Copy from the first line below down to and including the line with "(22, 8), (18, .4)]". Skip the pictures.

* [Source excerpt]:
- - - -
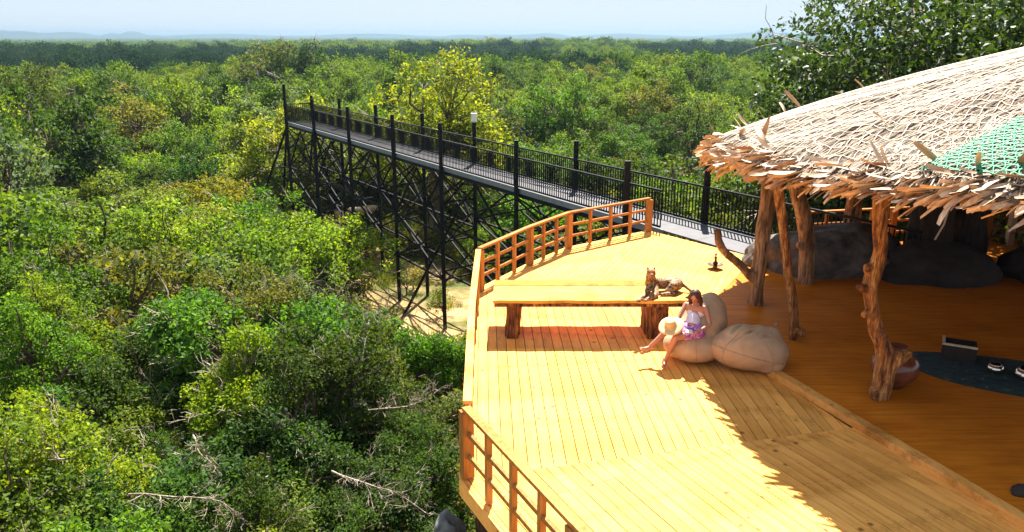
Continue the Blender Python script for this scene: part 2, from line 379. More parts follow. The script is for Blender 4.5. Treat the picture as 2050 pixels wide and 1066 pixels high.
mit_n = (LC[0] + 12, LC[1] - 12 * math.tan(R(15)))
mit_s = (NC[0] + 12, NC[1] + 12 * math.tan(R(14)))
def cutline(poly, a, b, side):   # keep side (+1 left of a->b)
    d = unit(a, b); nx, ny = d.y * side, -d.x * side
    return clip(poly, nx, ny, nx * a[0] + ny * a[1])
def left_of_floor(poly, segs):
    for a, b in segs: poly = cutline(poly, a, b, 1)
    return poly
mid = [LC, NC, mit_s, mit_n]
# mid section, in two convex pieces along the pavilion floor edge
m1 = cutline(cutline(mid, PF[1], PF[2], 1), PF[0], PF[1], 1)
m1 = clip(m1, 0, 1, 13.9)
m2 = clip(cutline(mid, PF[2], PF[3], 1), 0, -1, -13.9)
m2 = clip(m2, 1, 0, 7)
laid(m1, (-.034, 1), .176, .02, 40); laid(m2, (-.034, 1), .176, .02, 40)
near = [NC, (3.9, -.02), (9.0, -.02), mit_s]
near = cutline(near, PF[0], PF[1], 1)
laid(near, (-.44, .9), .176, .05, 3.9)
far = EDGE + [WALK, PF[3], mit_n]
far = [LC] + EDGE[1:] + [WALK, (4.45, 16.6), (3.98, 16.16)]
laid(far, (.42, 1), .15, .03, 60, .009, .002)
# underside, fascia boards, joists and supporting posts
outer = [(3.9, -.02)] + [NC, LC] + EDGE[1:] + [WALK]
link(bpy.data.objects.new('underlay', slab_mesh('underlay', [NC, LC] + EDGE[1:] + [WALK, (9.1, .0), (3.9, -.02)], -.046, -.07, M['trunk_dark'])), deck)
for a, b in zip(outer[:-2], outer[1:-1]):
    mb = MB(); d = unit(a, b); nx, ny = (-d.y * .02, d.x * .02)
    mb.bar((a[0] + nx, a[1] + ny, -.12), (b[0] + nx, b[1] + ny, -.12), .035, .22); mb.build('fascia_board', M['trim'], deck)
for x, y in [(-.4, 9.6), (-.5, 13.2), (-.6, 17.2), (.5, 19.2), (1.6, 20.9), (3.9, 22.7), (.8, 7.2), (2.2, 4.6), (2.5, 12), (2.5, 17)]:
    mb = MB(); mb.bar((x, y, -.07), (x, y, gz(x, y) - .2), .2); mb.build('support_post', M['trunk_dark'], deck)
for y in np.arange(2, 22, 1.7):
    x0 = -.5 if y > 9.5 else -.5 + (9.5 - y) * .48
    if y > 17.5: x0 = -.4 + (y - 17.5) * .62
    mb = MB(); mb.bar((x0, y, -.15), (5, y, -.15), .06, .14); mb.build('joist', M['trunk_dark'], deck)

# raised pavilion floor with its kerb board
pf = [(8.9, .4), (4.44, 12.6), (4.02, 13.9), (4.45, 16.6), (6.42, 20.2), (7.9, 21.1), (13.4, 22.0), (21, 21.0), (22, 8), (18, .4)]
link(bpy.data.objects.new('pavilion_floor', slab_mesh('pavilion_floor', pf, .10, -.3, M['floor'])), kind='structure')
fl = bpy.data.objects['pavilion_floor']
for a, b in [((8.9, .4), (4.44, 12.6)), ((4.44, 12.6), (4.02, 13.9))]:
    d = unit(a, b); L = (Vector(b) - Vector(a)).length; k = max(1, round(L / 2.4))
    for i in range(k):
        p = Vector(a).lerp(Vector(b), i / k); q = Vector(a).lerp(Vector(b), (i + 1) / k) - Vector(d) * .006
        off = Vector((d.y, -d.x)) * .055
        mb = MB(); mb.bar((p.x + off.x, p.y + off.y, .055), (q.x + off.x, q.y + off.y, .055), .16, .115 + .004 * (i % 2)); mb.build('kerb_plank', M['trim'], fl)

# ------------------------------------------------------------------ railings
def railing(pts, thick, nmid, label, base=0, h=1.0, first=True, last=True, double_top=False):
    r = empty('wooden_railing', (pts[0][0], pts[0][1], base), label, 'railing')
    def loc(p, z): return (p[0] - pts[0][0], p[1] - pts[0][1], z)
    for i in range(len(pts) - 1):
        a, b = pts[i], pts[i + 1]; L = (Vector(b) - Vector(a)).length; d = unit(a, b)
        mb = MB(); mb.bar(loc(a, h), loc(b, h), .12, .05); mb.build('top_rail', M['trim'] if double_top else M['rail'], r)
        for zz in (.34, .66):
            mb = MB(); mb.bar(loc(a, zz), loc(b, zz), .04, .065); mb.build('mid_rail', M['rail'], r)
        k = nmid[i]
        ang = math.atan2(-d.x, d.y)
        for j in range(k + 1 + (1 if i == len(pts) - 2 and last else 0)):
            if i == 0 and j == 0 and not first: continue
            p = Vector(a).lerp(Vector(b), j / (k + 1)); th = (j == 0 or j == k + 1) and thick
            s = .15 if th else .075
            mb = MB(); mb.box(loc(p, (h - .028) / 2 + .0), (s, s, h - .056), Matrix.Rotation(ang, 3, 'Z')); mb.build('post', M['rail'], r)
    return r
ins = lambda p, dx, dy: (p[0] + dx, p[1] + dy)
railing([ins(LC, .10, -.06), ins(EDGE[1], .09, -.07), ins(EDGE[2], .06, -.10), ins(EDGE[3], -.02, -.12)], True, [2, 2, 3], 'curved varnished railing along the far edge of the deck beside the walkway')
railing([ins(LC, .08, -.2), (.0 - .71, 13.4), ins(NC, .08, .2)], False, [4, 4], 'straight pale railing along the left side of the deck, seen end on', double_top=True, last=False)
railing([ins(NC, .07, .04), (.62, 6.85), (1.9, 4.3), (3.2, 1.7)], True, [3, 3, 3], 'orange railing at the near corner of the deck, closest to the camera')
railing([(7.75, 20.75), (10.4, 21.3), (13.1, 21.75)], True, [3, 3], 'low wooden railing behind the boulders at the back of the pavilion', .10)
railing([(13.3, 21.75), (16.5, 21.3), (20.5, 20.8)], True, [2, 2], 'wooden railing at the far right behind the pavilion in sunlight', .10)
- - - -
* [Solved exercise]:
Continue the Blender Python script for this scene: part 2, from line 379. More parts follow. The script is for Blender 4.5. Treat the picture as 2050 pixels wide and 1066 pixels high.
mit_n = (LC[0] + 12, LC[1] - 12 * math.tan(R(15)))
mit_s = (NC[0] + 12, NC[1] + 12 * math.tan(R(14)))
def cutline(poly, a, b, side):   # keep side (+1 left of a->b)
    d = unit(a, b); nx, ny = d.y * side, -d.x * side
    return clip(poly, nx, ny, nx * a[0] + ny * a[1])
def left_of_floor(poly, segs):
    for a, b in segs: poly = cutline(poly, a, b, 1)
    return poly
mid = [LC, NC, mit_s, mit_n]
# mid section, in two convex pieces along the pavilion floor edge
m1 = cutline(cutline(mid, PF[1], PF[2], 1), PF[0], PF[1], 1)
m1 = clip(m1, 0, 1, 13.9)
m2 = clip(cutline(mid, PF[2], PF[3], 1), 0, -1, -13.9)
m2 = clip(m2, 1, 0, 7)
laid(m1, (-.034, 1), .176, .02, 40); laid(m2, (-.034, 1), .176, .02, 40)
near = [NC, (3.9, -.02), (9.0, -.02), mit_s]
near = cutline(near, PF[0], PF[1], 1)
laid(near, (-.44, .9), .176, .05, 3.9)
far = EDGE + [WALK, PF[3], mit_n]
far = [LC] + EDGE[1:] + [WALK, (4.45, 16.6), (3.98, 16.16)]
laid(far, (.42, 1), .15, .03, 60, .009, .002)
# underside, fascia boards, joists and supporting posts
outer = [(3.9, -.02)] + [NC, LC] + EDGE[1:] + [WALK]
link(bpy.data.objects.new('underlay', slab_mesh('underlay', [NC, LC] + EDGE[1:] + [WALK, (9.1, .0), (3.9, -.02)], -.046, -.07, M['trunk_dark'])), deck)
for a, b in zip(outer[:-2], outer[1:-1]):
    mb = MB(); d = unit(a, b); nx, ny = (-d.y * .02, d.x * .02)
    mb.bar((a[0] + nx, a[1] + ny, -.12), (b[0] + nx, b[1] + ny, -.12), .035, .22); mb.build('fascia_board', M['trim'], deck)
for x, y in [(-.4, 9.6), (-.5, 13.2), (-.6, 17.2), (.5, 19.2), (1.6, 20.9), (3.9, 22.7), (.8, 7.2), (2.2, 4.6), (2.5, 12), (2.5, 17)]:
    mb = MB(); mb.bar((x, y, -.07), (x, y, gz(x, y) - .2), .2); mb.build('support_post', M['trunk_dark'], deck)
for y in np.arange(2, 22, 1.7):
    x0 = -.5 if y > 9.5 else -.5 + (9.5 - y) * .48
    if y > 17.5: x0 = -.4 + (y - 17.5) * .62
    mb = MB(); mb.bar((x0, y, -.15), (5, y, -.15), .06, .14); mb.build('joist', M['trunk_dark'], deck)

# raised pavilion floor with its kerb board
pf = [(8.9, .4), (4.44, 12.6), (4.02, 13.9), (4.45, 16.6), (6.42, 20.2), (7.9, 21.1), (13.4, 22.0), (21, 21.0), (22, 8), (18, .4)]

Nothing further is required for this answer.